▸ GOAL OF THE EXERCISE
Reproduce nothing but the lines from the start of the material through the line that includes "return Matrix.Rotation(a, 3, 'X')", both ends included, and omit every picture.

▸ RECORDS FOR THE EXERCISE
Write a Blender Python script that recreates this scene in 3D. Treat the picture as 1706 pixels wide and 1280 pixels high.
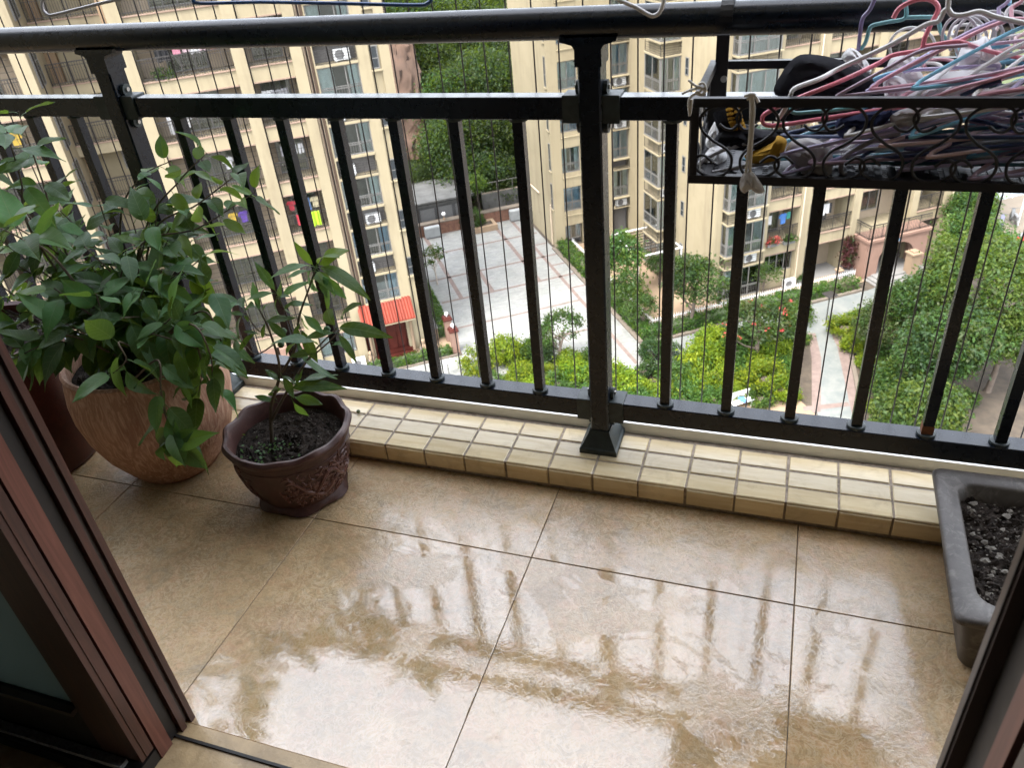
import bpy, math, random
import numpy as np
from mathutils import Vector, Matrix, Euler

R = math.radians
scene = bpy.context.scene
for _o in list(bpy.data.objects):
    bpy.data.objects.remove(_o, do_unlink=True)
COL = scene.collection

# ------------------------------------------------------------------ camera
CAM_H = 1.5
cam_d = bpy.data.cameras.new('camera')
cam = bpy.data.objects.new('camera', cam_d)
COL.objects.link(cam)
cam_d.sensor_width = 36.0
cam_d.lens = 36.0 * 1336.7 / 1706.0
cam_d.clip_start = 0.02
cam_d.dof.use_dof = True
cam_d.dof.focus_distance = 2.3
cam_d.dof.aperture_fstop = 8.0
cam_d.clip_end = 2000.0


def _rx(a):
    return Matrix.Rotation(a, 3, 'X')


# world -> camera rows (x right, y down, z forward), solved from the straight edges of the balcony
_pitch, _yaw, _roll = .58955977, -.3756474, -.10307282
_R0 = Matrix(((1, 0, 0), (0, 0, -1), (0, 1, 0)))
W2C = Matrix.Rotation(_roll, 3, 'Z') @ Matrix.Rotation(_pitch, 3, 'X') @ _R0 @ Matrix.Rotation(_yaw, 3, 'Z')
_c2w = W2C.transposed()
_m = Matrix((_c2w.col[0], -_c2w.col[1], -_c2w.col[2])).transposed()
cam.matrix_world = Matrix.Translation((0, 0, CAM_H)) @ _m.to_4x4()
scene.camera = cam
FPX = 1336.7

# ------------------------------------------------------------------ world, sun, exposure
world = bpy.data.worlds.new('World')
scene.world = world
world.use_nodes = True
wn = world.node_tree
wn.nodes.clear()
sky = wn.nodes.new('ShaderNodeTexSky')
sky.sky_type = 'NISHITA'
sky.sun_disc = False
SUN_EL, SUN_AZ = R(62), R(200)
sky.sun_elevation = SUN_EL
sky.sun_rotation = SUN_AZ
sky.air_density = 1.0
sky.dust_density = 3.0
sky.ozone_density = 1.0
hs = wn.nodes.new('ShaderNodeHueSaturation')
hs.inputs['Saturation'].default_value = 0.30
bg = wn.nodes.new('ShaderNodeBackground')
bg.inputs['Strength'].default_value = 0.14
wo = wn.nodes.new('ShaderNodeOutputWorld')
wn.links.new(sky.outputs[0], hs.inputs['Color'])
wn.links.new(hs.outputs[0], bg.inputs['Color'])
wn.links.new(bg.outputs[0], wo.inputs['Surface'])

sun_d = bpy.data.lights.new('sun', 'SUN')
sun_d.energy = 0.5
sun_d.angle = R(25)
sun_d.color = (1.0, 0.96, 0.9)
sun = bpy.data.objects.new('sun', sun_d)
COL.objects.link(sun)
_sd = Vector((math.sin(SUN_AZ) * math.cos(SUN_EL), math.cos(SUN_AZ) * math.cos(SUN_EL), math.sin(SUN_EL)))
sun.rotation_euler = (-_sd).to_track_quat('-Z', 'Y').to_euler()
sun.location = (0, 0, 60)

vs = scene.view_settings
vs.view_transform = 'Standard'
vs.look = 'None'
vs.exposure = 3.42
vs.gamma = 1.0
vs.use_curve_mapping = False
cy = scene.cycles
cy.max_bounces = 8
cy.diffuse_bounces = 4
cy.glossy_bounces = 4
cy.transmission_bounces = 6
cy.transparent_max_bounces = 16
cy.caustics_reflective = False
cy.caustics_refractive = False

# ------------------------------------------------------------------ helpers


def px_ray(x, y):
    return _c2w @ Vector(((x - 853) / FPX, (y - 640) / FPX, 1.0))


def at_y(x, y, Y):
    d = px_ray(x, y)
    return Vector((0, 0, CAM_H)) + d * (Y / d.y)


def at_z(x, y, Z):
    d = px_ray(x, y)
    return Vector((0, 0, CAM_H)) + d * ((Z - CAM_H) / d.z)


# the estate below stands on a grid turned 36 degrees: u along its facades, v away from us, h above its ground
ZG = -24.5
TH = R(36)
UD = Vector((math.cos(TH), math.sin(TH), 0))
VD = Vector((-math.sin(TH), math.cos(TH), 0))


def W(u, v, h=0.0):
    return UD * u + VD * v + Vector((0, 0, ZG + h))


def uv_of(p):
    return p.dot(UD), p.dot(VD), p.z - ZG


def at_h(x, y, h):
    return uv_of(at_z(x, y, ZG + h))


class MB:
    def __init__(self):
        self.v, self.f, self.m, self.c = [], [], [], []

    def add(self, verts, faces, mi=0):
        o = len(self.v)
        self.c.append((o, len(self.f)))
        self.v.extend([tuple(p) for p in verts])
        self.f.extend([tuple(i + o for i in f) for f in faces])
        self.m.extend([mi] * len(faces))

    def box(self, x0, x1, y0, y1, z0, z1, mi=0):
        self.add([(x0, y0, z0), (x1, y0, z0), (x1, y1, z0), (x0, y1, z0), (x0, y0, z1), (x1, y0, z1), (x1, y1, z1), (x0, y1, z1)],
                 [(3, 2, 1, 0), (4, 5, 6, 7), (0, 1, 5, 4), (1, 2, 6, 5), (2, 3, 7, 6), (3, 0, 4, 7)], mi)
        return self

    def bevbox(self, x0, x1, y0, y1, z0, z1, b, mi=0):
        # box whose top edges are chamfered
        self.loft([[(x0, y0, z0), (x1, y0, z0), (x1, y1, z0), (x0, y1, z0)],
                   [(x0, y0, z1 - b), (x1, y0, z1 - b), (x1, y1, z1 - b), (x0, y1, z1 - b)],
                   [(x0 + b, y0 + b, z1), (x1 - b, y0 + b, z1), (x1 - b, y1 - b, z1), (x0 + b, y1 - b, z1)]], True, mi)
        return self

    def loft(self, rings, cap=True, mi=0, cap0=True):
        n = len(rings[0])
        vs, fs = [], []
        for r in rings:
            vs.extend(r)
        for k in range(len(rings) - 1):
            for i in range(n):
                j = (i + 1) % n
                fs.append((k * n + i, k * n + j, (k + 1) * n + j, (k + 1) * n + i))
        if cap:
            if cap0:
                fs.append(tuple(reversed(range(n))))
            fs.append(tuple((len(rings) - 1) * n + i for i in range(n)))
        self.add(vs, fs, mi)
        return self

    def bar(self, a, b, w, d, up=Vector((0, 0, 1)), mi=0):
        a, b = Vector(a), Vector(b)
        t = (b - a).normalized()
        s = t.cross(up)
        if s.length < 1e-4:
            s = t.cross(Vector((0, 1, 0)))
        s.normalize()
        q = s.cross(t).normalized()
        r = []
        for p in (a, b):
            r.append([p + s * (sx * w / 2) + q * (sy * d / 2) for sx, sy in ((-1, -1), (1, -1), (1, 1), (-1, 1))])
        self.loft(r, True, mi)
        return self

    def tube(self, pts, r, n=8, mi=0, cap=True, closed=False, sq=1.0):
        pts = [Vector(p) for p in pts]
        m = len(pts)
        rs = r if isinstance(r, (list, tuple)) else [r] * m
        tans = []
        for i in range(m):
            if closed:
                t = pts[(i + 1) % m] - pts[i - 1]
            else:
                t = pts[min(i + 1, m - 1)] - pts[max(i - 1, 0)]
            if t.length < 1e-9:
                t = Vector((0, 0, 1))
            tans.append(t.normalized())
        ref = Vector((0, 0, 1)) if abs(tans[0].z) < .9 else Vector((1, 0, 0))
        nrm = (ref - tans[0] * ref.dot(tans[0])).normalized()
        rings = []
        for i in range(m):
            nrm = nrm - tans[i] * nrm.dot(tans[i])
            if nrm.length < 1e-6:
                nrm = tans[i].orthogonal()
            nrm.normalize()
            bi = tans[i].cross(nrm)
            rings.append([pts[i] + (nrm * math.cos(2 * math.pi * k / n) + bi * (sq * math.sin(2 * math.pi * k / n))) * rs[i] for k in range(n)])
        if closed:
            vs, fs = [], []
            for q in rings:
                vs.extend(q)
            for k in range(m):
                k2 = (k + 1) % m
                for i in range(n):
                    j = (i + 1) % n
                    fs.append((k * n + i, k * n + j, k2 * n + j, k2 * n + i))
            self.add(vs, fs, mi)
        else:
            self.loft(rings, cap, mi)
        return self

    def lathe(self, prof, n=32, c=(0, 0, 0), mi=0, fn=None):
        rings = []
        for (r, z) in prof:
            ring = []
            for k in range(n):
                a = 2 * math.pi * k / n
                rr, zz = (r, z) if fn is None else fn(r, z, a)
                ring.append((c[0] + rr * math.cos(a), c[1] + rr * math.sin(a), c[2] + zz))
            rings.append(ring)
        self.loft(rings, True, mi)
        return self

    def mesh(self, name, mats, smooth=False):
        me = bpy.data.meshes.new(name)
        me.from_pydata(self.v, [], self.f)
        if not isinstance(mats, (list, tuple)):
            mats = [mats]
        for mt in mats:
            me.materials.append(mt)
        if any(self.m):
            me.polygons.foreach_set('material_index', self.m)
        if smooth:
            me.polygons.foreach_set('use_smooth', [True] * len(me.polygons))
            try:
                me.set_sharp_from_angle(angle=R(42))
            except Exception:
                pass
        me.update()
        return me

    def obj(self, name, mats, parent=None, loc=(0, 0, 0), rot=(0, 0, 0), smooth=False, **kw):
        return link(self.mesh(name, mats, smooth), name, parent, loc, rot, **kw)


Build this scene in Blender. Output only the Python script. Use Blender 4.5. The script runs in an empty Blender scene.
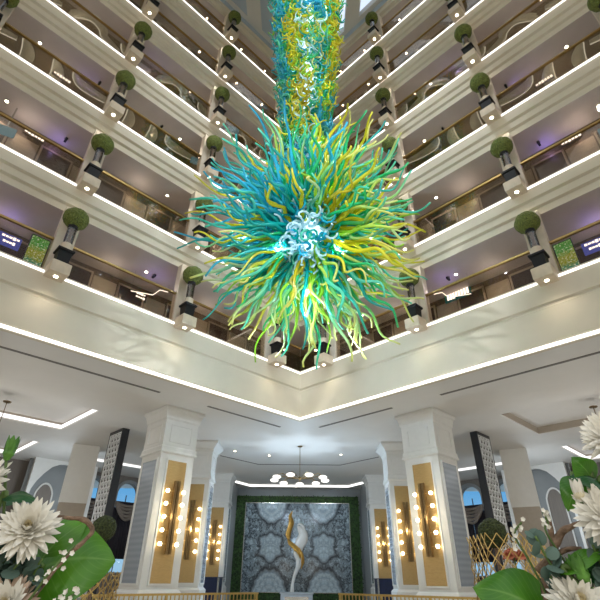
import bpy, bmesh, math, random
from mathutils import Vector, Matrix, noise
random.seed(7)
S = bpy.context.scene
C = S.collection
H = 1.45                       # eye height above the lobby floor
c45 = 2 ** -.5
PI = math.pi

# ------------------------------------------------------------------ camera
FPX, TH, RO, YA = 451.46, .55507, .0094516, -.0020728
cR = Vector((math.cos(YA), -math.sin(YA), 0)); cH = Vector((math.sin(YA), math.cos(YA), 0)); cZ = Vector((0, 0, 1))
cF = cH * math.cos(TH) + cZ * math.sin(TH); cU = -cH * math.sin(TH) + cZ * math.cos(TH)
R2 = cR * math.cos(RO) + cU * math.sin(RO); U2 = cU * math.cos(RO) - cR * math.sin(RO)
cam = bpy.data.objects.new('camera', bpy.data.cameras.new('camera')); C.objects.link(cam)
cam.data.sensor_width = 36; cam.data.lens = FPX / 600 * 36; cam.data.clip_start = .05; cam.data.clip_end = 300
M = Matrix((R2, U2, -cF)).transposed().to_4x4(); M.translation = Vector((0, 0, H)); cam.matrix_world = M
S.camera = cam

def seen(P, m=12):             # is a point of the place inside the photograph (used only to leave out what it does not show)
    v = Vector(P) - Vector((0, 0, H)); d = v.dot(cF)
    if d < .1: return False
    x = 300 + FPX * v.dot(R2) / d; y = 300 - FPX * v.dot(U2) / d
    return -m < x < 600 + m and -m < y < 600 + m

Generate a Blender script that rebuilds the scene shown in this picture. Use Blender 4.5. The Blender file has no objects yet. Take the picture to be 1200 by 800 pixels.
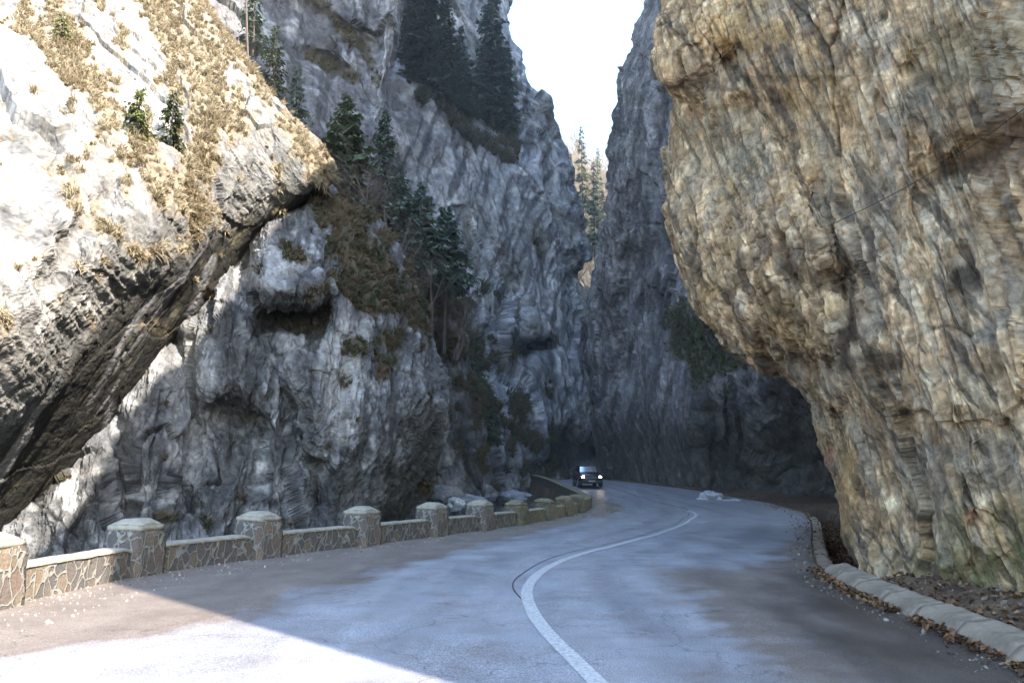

▸ FINAL ANSWER
Write a Blender Python script that recreates this scene in 3D. Treat the picture as 1706 pixels wide and 1280 pixels high.
import bpy, math, random
import numpy as np
from mathutils import Vector, Matrix, Euler

R = math.radians
scene = bpy.context.scene
for _o in list(bpy.data.objects):
    bpy.data.objects.remove(_o, do_unlink=True)
COL = scene.collection

# ------------------------------------------------------------------ camera
CAM_H = 1.5
cam_d = bpy.data.cameras.new('camera')
cam = bpy.data.objects.new('camera', cam_d)
COL.objects.link(cam)
cam_d.sensor_width = 36.0
cam_d.lens = 36.0 * 1336.7 / 1706.0
cam_d.clip_start = 0.02
cam_d.dof.use_dof = True
cam_d.dof.focus_distance = 2.3
cam_d.dof.aperture_fstop = 8.0
cam_d.clip_end = 2000.0


def _rx(a):
    return Matrix.Rotation(a, 3, 'X')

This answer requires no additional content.